Négociation collective: la fable des accords d’entreprise

Le bilan de la négociation collective pour 2015 (publié avec deux mois de retard par rapport aux autres années) donne l’occasion d’un rappel simple. Tout le débat socio-économique est dominé depuis plusieurs mois par les vertus prêtées aux accords d’entreprise. Le bilan dressé par le ministère du Travail permet de replacer cette thématique très à la mode dans ses justes proportions. 

36.000 accords d’entreprise en France

Selon le ministère du Travail (et personne ne doute de ces chiffres), les entreprises ont signé 36.600 accords en 2015, contre 36.500 l’année précédente. Le chiffre est répété partout comme un mantra, comme s’il devait impressionner le lecteur, et comme s’il constituait une sorte d’aboutissement, ou de triomphe pour la fameuse « démocratie sociale ». 

Ce chiffre brut appelle toutefois une première remarque: la France compte 3,4 millions d’entreprises. En admettant l’hypothèse (fausse) que les 36.600 accords de 2015 soient le fait de 36.600 entreprises différentes (évaluation injuste, puisque beaucoup d’entreprises signent plusieurs accords la même année), il reste encore 3.363.400 entreprises qui n’ont pas signé d’accords. En l’état, environ 1% des entreprises négocie des accords… Ce qui peut être présenté d’une autre façon: dans 99% des entreprises, aucun accord n’est signé. 

Combien de textes discutés en entreprise

Plus problématique encore, la proportion de textes discutés par rapport aux textes signés soulève des questions. Ainsi, selon le ministère du Travail, la répartition des textes selon leur mode de conclusion est la suivante: 

 

Sur 61.000 textes discutés, selon 36.600 donnent lieu à une négociation avec les représentants du personnel. 15% des textes sont adoptés par référendum et 25% par décision unilatérale de l’employeur. 

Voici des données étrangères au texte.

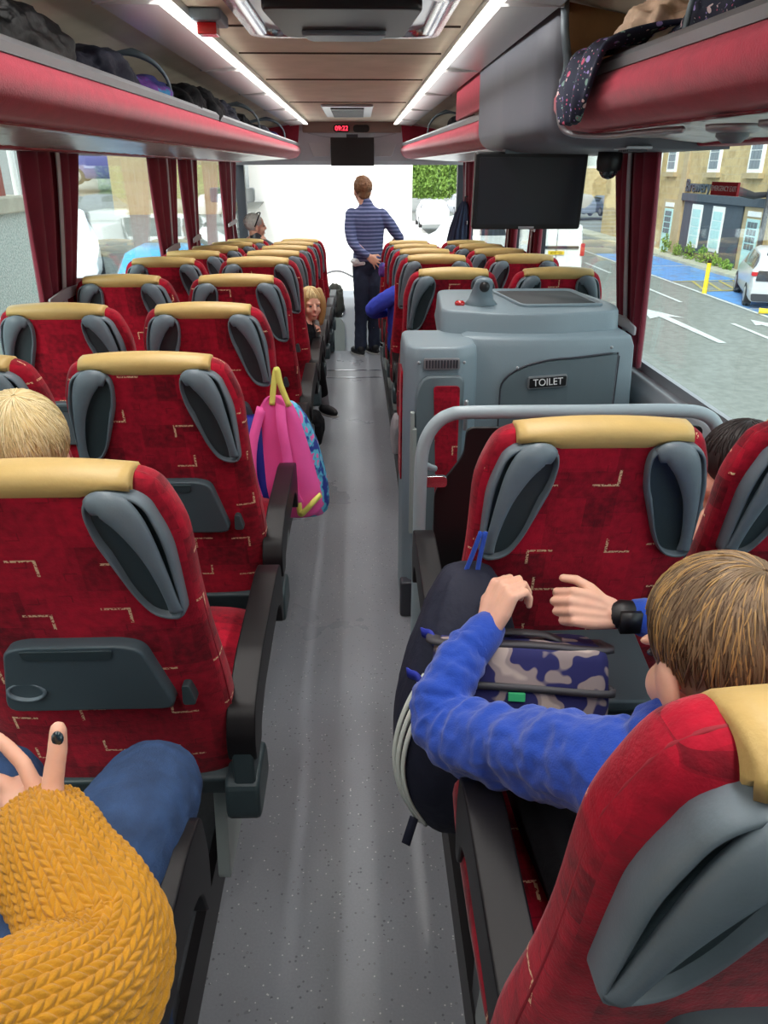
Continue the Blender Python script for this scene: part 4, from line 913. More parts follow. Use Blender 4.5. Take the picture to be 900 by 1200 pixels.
for x, z in ((.655, .985), (1.0, 1.055), (.655, .60)): tp('screw', MB().ell((x, yf(x)-.012, z), (.006, .003, .006), n=10, k=6), 'silver')
sp_ = tp('sign_plate', MB().prism(rpoly([(.697, .908), (.840, .918), (.840, .962), (.697, .952)], .006), 'y', 2.70, 2.716), 'silver', smooth=False)
tp('sign_face', MB().prism(rpoly([(.701, .912), (.836, .922), (.836, .958), (.701, .948)], .005), 'y', 2.697, 2.702), 'screen_frame', sp_, smooth=False)
text('lettering', 'TOILET', .037, 'whitetext', Vector((.7685, 2.696, .935))-tl.location, (PI/2, 0, 0), sp_, ext=.0008, sx=.92).rotation_euler = (PI/2, R(-4), 0)
# aisle column with the door
col_ = [(.232, 2.66), (.27, 2.60), (.43, 2.60), (.50, 2.66), (.50, 2.93), (.232, 2.93)]
def colr(k, z): return [(.366+(x-.366)*k, 2.77+(y-2.77)*(1-(1-k)*.5), z) for x, y in rpoly(col_, .02, 3)]
tp('aisle_column', MB().loft([colr(1, 0), colr(1, .9), colr(.985, 1.04), colr(.95, 1.075), colr(.88, 1.085)]), 'toilet', bevel=.006)
dp = rpoly([(.272, .18), (.445, .18), (.445, .99), (.30, .99), (.272, .93)], .03, 4)
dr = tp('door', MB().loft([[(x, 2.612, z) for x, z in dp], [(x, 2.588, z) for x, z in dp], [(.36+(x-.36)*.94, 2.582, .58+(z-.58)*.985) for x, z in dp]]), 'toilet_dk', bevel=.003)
tp('red_insert', MB().prism(rpoly([(.335, .955), (.428, .955), (.428, .62), (.410, .565), (.375, .55), (.372, .25), (.345, .25), (.35, .62)], .014, 4), 'y', 2.576, 2.584), 'fabric', dr, smooth=False)
tp('hinge', MB().box(.262, .278, 2.57, 2.60, .45, .80).box(.255, .27, 2.575, 2.60, .38, .86), 'ped', dr, smooth=False, bevel=.003)
tp('handle', MB().tube([(.452, 2.575, .80), (.452, 2.57, .90)], .008), 'silver', dr)
gr = tp('grille', MB().prism(rpoly([(.30, 1.012), (.425, 1.012), (.425, 1.05), (.30, 1.05)], .006), 'y', 2.588, 2.60), 'silver', smooth=False)
mb = MB()
for i in range(11): mb.box(.306+i*.0106, .312+i*.0106, 2.584, 2.59, 1.017, 1.045)
tp('slats', mb, 'cardark', gr, smooth=False)
for x in (.282, .442): tp('screw', MB().ell((x, 2.594, 1.035), (.006, .004, .006), n=10, k=6), 'silver')
tp('side_insert', MB().prism(rpoly([(2.70, .55), (2.85, .55), (2.83, .98), (2.69, .98)], .02), 'x', .226, .236), 'fabric', smooth=False)
tp('kick_trim', MB().box(.225, .5, 2.585, 2.64, 0, .16), 'cardark', smooth=False, bevel=.01)
# grab bar and black modesty screen before the stairwell
bar = empty('grab_bar', (.7, 2.06, .12), label='grey tubular grab bar arching over the seat back in front of the toilet cabin', cat='handrail')
inv2 = Matrix.Translation(-bar.location)
path = [(.252, 2.10, .0), (.252, 2.08, .5), (.252, 2.06, .80), (.258, 2.06, .91), (.285, 2.06, .975), (.33, 2.06, 1.01), (.40, 2.06, 1.018), (.70, 2.06, 1.018), (.98, 2.06, 1.018), (1.07, 2.06, 1.005), (1.115, 2.06, .965), (1.135, 2.06, .90), (1.135, 2.07, .5), (1.135, 2.08, .12)]
MB().tube(smoothpath(path, 5), .0195, n=14).xf(inv2).build('rail', 'rail', bar)
MB().tube([(.258, 2.07, .86), (.285, 2.10, .835), (.30, 2.13, .82)], .010).xf(inv2).build('strut', 'rail', bar)
MB().prism(rpoly([(.252, .775), (.335, .775), (.335, .812), (.252, .812)], .014), 'y', 2.085, 2.10).xf(inv2).build('bracket', 'chrome', bar, bevel=.002)
ms = MB().prism(rpoly([(.30, .125), (.30, .755), (.335, .80), (.385, .87), (.39, .955), (1.10, .955), (1.10, .125)], .025, 4), 'y', 2.11, 2.125).build('modesty_screen', 'screen_frame', smooth=False, bevel=.003)
tag(ms, 'glossy black panel standing behind the grey grab bar', 'panel')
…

Si la négociation collective reste un mode majoritaire d’adoption des textes en entreprises, elle est fortement concurrencée par la décision unilatérale de l’employeur. Voilà qui témoigne de la difficulté du dialogue social en entreprise et qui tempère fortement les leit-motiv naïfs sur le sujet. 

Pourquoi les entreprises négocient si peu

Une question se pose, bien entendu, dans ce dossier: pourquoi 99% des entreprises ne négocient-elles pas d’accord? 

La raison principale ne tient pas à un désintérêt des entreprises pour le sujet, mais à une interdiction légale: 3,3 millions d’entreprises, comme l’indique l’INSEE pour 2015, comptent moins de 10 salariés et n’ont donc pas le droit de négocier d’accord collectif. Cette faculté est réservée aux entreprises de plus de 10 salariés. 

 

Autrement dit, seules 100.000 entreprises en France disposent de la faculté juridique de mener des négociations collectives. 

Remettre la loi Travail en perspective

Ce petit rappel permet donc de souligner que les débats sur l’inversion de la hiérarchie des normes, qui ont dominé la loi Travail, ne concernent que 3% environ des entreprises françaises. Les autres sont exclues du sujet. 

Comment résoudre de problème?

Cette situation est-elle inéluctable? 

Non, bien sûr, car il ne tient qu’au législateur d’autoriser la négociation collective dans les très petites entreprises, notamment en autorisant la généralisation du mandatement. Cette technique permet un salarié de bénéficier d’une protection syndicale proportionnée à la négociation, sans obligation de se syndiquer. 

Pour y parvenir, il faut toutefois que le législateur réforme les conditions du mandatement, réservées aujourd’hui aux entreprises disposant d’une section syndicale. 

Moyennant cette adaptation légale, la négociation collective pourrait concerner toutes les entreprises françaises.